Malgré ses couvertures signées Baudouin, toutes d'une esthétique très bobo mais d'une richesse aussi fine que profonde, décapage est peut-être le refuge des derniers hussards, finalement moins décalés que désinvoltes, moins à la mode que débranchés de tout impératif d'actualité : ils font ce qu'ils veulent, dans leur coin sans déranger personne, et c'est cela la liberté.

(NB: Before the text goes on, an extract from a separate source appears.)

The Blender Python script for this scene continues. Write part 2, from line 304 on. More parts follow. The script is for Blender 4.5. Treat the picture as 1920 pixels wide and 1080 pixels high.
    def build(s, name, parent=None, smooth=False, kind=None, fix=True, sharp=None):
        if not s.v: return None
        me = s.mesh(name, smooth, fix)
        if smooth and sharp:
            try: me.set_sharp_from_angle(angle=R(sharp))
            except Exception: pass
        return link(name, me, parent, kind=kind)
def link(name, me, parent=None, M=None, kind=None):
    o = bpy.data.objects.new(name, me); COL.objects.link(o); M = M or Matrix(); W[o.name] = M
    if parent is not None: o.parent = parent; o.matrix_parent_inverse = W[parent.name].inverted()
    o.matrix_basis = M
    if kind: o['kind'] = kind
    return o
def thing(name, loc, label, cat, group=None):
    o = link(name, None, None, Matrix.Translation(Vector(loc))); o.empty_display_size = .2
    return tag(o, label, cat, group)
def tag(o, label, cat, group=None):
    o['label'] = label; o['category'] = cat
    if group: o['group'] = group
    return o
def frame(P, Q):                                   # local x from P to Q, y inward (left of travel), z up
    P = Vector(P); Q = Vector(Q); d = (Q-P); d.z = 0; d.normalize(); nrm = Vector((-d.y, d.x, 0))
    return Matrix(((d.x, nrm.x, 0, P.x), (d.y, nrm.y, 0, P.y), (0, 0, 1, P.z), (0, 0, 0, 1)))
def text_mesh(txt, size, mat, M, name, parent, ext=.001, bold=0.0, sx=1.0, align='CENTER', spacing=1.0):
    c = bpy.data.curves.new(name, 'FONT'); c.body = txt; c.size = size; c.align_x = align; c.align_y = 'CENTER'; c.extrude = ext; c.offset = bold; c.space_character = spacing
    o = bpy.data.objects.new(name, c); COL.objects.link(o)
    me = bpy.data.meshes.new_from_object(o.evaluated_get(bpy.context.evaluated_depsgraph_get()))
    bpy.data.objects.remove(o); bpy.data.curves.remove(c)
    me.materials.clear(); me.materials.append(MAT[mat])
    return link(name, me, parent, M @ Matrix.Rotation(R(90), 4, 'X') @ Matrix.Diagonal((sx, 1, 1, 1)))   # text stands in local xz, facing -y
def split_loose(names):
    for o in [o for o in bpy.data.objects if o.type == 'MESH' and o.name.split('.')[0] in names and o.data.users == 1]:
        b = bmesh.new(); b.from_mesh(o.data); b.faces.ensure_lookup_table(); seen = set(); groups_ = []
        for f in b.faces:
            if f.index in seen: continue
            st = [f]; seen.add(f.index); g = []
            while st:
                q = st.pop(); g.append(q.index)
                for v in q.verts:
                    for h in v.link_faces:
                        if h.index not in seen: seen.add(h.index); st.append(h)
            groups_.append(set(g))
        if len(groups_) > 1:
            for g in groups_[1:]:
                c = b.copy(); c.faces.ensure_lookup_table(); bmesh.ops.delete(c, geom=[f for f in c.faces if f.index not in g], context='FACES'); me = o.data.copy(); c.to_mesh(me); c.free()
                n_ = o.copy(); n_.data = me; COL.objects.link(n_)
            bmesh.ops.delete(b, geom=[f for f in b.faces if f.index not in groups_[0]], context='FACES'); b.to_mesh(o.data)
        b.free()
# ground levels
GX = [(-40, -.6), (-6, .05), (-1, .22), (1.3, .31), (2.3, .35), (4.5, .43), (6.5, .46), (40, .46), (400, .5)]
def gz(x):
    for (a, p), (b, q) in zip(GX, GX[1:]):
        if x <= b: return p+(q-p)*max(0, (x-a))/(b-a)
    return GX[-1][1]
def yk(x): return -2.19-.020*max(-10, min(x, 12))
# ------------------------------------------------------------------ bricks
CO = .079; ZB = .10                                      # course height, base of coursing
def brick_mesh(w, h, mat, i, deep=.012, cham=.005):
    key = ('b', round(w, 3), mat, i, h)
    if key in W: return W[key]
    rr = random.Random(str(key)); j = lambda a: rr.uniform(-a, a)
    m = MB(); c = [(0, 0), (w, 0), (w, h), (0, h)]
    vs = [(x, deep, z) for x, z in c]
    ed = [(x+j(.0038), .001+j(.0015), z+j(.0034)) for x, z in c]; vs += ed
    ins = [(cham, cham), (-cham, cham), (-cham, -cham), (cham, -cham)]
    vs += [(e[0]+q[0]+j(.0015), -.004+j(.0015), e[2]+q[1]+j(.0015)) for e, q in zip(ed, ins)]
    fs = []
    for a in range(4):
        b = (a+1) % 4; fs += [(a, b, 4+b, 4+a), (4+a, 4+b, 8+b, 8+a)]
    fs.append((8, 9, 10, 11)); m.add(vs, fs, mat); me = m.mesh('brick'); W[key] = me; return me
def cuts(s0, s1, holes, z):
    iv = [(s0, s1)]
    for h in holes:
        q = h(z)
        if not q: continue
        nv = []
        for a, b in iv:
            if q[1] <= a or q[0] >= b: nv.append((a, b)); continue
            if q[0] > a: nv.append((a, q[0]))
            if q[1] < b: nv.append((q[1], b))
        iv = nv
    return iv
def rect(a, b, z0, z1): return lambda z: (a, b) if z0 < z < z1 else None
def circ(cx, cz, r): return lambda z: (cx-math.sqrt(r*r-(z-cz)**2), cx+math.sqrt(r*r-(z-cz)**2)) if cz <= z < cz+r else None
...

En témoigne la lecture dans le dernier numéro (le 34, soit celui du deuxième trimestre 2008) de la pièce en un acte de l'ouzbek Abdullah Badri, intitulée Idiot ! et publiée à Samarcande en 1915, à peu près à l'époque où Corto Maltese rôdait dans les parages, du moins j'aime à le croire. Qui de nos jours prend encore la peine de traduire l'ouzbek ? Stéphane A. Dudoignon. (Il traduit aussi, me dit-on, le russe, le perse et l'azeri.) Pour en revenir à Idiot !, il s'agit d'une pièce comique qui reflète en filigrane les tensions existant entre les djadid et les khwâja, respectivement les courants progressiste et obscurantiste du Turkestan d'antan (même si c'est plus compliqué que cette simplification manichéenne). Et cela, vous ne le lirez que dans décapage.
Peuvent aussi se lire dans ce numéro les articles qu'Errol Flynn (oui, celui-là même) publia dans le Sydney Bulletin en 1931 et 1932, alors qu'il dirigeait une petite plantation de tabac en Nouvelle-Guinée. J'ai voyagé dans ma tête durant quelques minutes, et à peu de frais, et j'ai découvert, outre la façon de tuer définitivement une tortue pour la manger ensuite, une insulte particulièrement charmante : « Goiaribari ! »
Et cela que pour la littérature étrangère : je ne vous parle même pas de ce qu'on peut y trouver côté français. (C'est une paresse, nous sommes d'accord.)
Ah, si ! quand même... la thématique du numéro est consacrée aux « Portraits d'éditeurs ». S'il est vrai que ces portraits sont « tantôt fantasques, tantôt ironiques », ils n'en sont pas moins touchants dans ce qu'ils restituent de l'être humain qui affleure sous le masque d'éditeur.